Google has long faced criticism over its business practices.

This Thursday will mark the one-year anniversary of Google’s loss in court appealing a 4.125 billion euro ($6.03 billion Canadian) fine by the EU for requiring phone makers using their Android operating system to include their search and browser apps as a condition of access to the Google app store.

Google is also set to defend itself in a second antitrust suit filed by earlier this year by the department of justice — this time over its online advertising business.

Meanwhile, Google is embroiled in a high-stakes spat with the Government of Canada over the Online News Act — legislation that would require Google, along with fellow tech-giant and Facebook owner Meta, to enter into agreements with Canadian news publishers for use of their work.

Brett Caraway, professor of media economics at the University of Toronto, told the National Post that concerns being raised around Google echo the U.S. government’s antitrust case against Microsoft over two decades ago.

“I feel like I’m back in the 1990s all of the sudden,” he said.

“They’re arguing, essentially, that Google has leveraged its market power dominance to be the default choice on a lot of different devices — it’s the same argument that was made against Microsoft.”

This week’s trial is the first such case for the department of justice since United States v. Microsoft — a landmark decision concerning the software maker’s practice of bundling their Internet Explorer web browser with copies of Windows operating system, and accusations that Microsoft engineered Windows APIs (application programming interfaces) to prefer it over competing browsers.

“The government at the time wanted to break Microsoft up, much like they had done with Bell telephone two decades prior to that,” Caraway said.

“It didn’t work out that way for the government, the appellate courts upheld the case for the most part, but not so much the proposition of breaking up Microsoft.”

Canadian officials, he said, have a vested interest in what happens to Google, so will no doubt be watching the proceedings closely.

“I think Canadian policymakers are already focused on Google,” he said.

“What happens in U.S. jurisdictions will automatically translate to the Canadian context as well.”

Daniel Tsai, a lawyer who also lectures on business, law and culture, told the National Post the current Liberal government’s tendency to procure policy ideas from other governments makes it a foregone conclusion that Canada will be paying close attention to how Google’s case pans out.

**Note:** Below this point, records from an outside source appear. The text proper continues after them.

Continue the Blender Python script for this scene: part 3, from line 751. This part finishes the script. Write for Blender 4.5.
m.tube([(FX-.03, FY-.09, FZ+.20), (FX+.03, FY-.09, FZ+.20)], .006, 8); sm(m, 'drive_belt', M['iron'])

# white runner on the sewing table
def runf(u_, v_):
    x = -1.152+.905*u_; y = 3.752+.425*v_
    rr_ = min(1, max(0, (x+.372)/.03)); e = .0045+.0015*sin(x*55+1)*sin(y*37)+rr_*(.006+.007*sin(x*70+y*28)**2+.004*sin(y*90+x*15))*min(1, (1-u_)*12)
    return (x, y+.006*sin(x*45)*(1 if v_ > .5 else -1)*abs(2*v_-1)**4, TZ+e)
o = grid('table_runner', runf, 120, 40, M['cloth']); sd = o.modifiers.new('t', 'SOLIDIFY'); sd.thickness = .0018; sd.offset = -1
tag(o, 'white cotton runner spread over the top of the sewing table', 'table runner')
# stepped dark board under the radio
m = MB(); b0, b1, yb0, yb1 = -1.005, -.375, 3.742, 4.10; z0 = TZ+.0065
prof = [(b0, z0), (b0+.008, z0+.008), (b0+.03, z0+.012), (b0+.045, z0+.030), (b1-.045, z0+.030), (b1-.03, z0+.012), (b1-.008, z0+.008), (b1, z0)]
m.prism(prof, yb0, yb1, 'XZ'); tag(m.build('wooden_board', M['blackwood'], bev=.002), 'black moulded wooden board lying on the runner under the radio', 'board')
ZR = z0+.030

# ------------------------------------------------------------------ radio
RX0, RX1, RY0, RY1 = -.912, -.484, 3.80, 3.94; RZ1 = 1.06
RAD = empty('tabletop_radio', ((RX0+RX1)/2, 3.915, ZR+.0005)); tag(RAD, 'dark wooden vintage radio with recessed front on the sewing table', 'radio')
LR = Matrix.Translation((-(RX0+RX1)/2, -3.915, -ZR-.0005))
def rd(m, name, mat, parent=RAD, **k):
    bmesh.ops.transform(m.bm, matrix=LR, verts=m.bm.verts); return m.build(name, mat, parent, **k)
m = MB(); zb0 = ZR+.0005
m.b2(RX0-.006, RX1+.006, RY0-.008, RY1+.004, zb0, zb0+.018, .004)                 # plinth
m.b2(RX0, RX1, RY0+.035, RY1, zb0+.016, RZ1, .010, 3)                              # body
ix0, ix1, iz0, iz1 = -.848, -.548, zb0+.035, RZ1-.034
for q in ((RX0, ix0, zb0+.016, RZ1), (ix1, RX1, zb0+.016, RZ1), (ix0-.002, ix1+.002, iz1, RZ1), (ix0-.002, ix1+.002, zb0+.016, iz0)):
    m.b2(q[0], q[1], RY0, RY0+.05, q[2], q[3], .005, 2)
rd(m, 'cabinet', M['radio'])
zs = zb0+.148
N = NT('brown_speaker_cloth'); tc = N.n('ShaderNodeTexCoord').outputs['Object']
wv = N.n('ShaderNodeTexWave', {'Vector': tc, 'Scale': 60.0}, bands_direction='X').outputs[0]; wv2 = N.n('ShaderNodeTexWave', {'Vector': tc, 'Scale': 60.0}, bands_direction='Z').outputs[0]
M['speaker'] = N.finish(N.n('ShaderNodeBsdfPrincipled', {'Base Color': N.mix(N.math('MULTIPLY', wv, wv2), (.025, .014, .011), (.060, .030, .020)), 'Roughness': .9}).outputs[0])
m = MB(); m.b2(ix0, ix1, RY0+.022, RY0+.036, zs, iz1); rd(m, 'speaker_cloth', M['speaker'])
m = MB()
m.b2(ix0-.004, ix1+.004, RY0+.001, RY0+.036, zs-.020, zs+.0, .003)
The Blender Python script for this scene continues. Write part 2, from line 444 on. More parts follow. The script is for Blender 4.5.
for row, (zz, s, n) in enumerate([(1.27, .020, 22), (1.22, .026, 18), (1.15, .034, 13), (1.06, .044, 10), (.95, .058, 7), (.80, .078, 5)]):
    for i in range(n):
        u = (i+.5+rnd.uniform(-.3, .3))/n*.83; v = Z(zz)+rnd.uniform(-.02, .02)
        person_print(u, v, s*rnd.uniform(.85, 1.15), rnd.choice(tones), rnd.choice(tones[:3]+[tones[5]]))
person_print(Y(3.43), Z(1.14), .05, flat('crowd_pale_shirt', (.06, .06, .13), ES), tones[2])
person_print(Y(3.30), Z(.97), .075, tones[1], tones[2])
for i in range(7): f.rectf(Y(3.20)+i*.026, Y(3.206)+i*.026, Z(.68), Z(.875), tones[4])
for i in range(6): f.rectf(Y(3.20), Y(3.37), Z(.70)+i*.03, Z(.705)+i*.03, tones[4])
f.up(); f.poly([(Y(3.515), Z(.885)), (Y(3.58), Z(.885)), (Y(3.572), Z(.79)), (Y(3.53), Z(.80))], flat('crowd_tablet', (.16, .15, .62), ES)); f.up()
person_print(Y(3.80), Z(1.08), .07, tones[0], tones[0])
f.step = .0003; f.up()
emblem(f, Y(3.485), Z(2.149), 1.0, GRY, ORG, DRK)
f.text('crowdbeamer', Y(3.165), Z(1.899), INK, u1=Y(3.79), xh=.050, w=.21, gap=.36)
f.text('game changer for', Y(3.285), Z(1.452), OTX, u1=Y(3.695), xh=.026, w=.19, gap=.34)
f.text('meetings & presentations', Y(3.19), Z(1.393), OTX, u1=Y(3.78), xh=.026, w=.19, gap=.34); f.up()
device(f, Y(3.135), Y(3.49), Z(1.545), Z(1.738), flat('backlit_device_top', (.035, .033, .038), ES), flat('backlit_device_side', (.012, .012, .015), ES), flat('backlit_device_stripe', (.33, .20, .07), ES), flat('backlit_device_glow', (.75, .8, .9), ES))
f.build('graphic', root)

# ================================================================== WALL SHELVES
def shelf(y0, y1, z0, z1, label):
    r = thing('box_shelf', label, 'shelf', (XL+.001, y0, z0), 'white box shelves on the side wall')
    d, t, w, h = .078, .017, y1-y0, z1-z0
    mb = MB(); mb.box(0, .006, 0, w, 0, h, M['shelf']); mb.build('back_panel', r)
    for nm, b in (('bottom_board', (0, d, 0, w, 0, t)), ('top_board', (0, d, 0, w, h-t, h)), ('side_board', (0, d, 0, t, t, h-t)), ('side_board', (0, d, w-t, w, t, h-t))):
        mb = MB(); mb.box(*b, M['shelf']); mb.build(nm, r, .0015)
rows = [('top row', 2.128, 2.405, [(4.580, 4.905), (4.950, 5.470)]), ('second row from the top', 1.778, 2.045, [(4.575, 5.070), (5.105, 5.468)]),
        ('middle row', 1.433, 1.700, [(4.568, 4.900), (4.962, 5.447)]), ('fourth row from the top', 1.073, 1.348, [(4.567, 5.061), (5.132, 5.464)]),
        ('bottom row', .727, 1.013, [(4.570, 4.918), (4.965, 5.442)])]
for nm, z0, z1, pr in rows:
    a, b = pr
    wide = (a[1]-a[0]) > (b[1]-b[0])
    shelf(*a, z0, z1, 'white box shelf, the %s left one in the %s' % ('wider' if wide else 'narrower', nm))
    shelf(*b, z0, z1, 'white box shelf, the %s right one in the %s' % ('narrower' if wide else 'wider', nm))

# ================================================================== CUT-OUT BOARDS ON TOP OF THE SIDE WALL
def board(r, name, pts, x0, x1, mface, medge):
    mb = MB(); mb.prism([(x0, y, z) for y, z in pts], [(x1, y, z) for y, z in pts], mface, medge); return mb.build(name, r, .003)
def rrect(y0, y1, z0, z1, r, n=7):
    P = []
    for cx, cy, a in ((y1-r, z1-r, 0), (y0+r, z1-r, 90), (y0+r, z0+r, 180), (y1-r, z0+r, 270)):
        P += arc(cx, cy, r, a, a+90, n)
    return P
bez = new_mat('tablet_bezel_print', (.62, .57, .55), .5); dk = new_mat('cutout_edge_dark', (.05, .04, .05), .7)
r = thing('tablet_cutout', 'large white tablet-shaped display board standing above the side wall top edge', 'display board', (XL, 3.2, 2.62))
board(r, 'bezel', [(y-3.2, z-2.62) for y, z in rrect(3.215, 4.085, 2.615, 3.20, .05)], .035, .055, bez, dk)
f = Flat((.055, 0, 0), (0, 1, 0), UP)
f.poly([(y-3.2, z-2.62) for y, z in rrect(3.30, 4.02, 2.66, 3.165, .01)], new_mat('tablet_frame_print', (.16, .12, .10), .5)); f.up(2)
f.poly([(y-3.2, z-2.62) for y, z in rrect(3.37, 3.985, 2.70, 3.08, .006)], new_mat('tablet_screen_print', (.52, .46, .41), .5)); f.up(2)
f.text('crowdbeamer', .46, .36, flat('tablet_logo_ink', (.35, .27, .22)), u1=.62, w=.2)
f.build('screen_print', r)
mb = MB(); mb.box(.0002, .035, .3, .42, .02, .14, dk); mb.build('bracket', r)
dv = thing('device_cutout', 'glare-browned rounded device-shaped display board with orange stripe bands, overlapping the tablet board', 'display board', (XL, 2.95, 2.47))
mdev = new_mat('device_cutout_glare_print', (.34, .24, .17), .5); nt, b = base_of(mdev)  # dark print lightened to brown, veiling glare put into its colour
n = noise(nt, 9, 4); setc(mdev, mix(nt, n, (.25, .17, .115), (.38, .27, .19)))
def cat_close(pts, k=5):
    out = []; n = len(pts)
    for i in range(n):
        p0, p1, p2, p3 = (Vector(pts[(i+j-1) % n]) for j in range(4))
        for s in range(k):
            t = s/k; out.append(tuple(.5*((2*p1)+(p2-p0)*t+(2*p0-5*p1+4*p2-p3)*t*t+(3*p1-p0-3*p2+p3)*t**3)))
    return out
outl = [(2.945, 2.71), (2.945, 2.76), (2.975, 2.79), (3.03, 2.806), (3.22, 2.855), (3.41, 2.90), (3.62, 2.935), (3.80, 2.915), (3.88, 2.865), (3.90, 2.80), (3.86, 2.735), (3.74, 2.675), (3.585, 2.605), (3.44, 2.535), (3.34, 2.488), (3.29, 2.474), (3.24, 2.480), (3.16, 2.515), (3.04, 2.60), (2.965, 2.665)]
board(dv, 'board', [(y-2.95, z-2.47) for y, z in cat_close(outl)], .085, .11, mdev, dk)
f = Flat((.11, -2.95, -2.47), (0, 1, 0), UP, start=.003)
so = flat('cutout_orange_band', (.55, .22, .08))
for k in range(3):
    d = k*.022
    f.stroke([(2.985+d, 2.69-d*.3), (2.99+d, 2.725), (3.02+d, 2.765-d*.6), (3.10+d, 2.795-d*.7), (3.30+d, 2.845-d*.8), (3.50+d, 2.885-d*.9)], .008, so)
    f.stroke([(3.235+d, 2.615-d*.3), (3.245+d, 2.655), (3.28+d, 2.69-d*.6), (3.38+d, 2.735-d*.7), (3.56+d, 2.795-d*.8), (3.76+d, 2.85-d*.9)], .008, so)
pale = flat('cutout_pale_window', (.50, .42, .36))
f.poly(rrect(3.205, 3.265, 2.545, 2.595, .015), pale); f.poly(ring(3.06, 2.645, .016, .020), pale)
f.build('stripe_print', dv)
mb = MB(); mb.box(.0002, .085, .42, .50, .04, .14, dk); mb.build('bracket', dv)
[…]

“Canada looks to the United States, and to a lesser extent the EU, for leadership,” he said.

“We even saw Canada copy Australia’s model when it came to online news and taxing of news links.”

If Washington maintains a hard line against Google, Tsai said, then Ottawa would naturally follow suit.

“Concurrently with the U.S. government, Canada would be in lockstep and likely take that as a cue to also be more aggressive in its prosecution and pursuit of anti-competition with big tech, and particularly with Google,” he said.

Tsai described Google as a far more lethally dominant figure than Microsoft was, owing to how interconnected and entrenched their products are compared to just simply preferring one web browser over another.

“The Canadian government should look really closely at this, but it shouldn’t just wait for direction from the U.S. government,” he said.

“They have to get off their laurels and be aggressive and proactive, and not try to copy what others have done.”